Jakarta – Hundreds of women yesterday staged a rally against a phony recruitment firm that swindled them out of millions of rupiah.
The illegal manpower agency, PT Shaymma based in Lampung province, had promised about 250 women that it would provide jobs for them in Saudi Arabia, providing that they each paid a registration fee of Rp4 million (US$423).
Most of the duped workers were from Lampung, while a handful were from Java. PT Shaymma had three months ago promised the women that it would register them with an East Jakarta-based company, PT Suma Jaya, which would then send them abroad as soon as possible.
After each handing over Rp4 million, the women were sent to a dormitory on Jalan Kramat Aris in Cilangkap, East Jakarta. For weeks on end they were neglected by both companies and had to use their own money to buy food.
Eventually they grew tired of waiting and yesterday staged a protest outside the Manpower and Transmigration Ministry on Jalan Gatot Subroto, South Jakarta.
They also issued a complaint to the Lampung provincial government, which informed them that PT Shaymma was a bogus company. Its office in Bandar Lampung has been abandoned, and the firms president director Yusuf Hambali is nowhere to be found.
The womens plight has been taken up by the Legal Aid Team for Indonesians Working Abroad.

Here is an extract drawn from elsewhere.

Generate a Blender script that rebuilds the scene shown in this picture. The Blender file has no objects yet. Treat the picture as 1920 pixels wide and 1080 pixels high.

A member of the team, Wahyu Suliso, said PT Shaymma and PT Suma Jaya had clearly been in cahoots to dupe the women.
Although PT Suma Jaya is a legal company, the women are having difficulty getting any money out of it, because it claims their registration fees are with PT Shaymma.
Suliso said the dormitory at Jalan Kramat Aris, No. 48, does not belong to PT Suma Jaya. The company had merely been renting it and the rent expired this week, causing more problems for the women.
The gypped workers urged the Manpower and Transmigration Ministry to force PT Suma Jaya to return the money they had paid and to compensate them for the three wasted months they spent in the dormitory.
Many Indonesian women are lured to jobs abroad by the promise of high wages. But there are pitfalls at every corner. Not only may recruitment firms here try to rip them off, local civil servants may also attempt to extort them.
And once they are abroad, they may be subjected to excessive hours of work, poor treatment, beatings, rape and even execution. Upon returning home, some female Indonesian workers are ripped off by unscrupulous airport officials.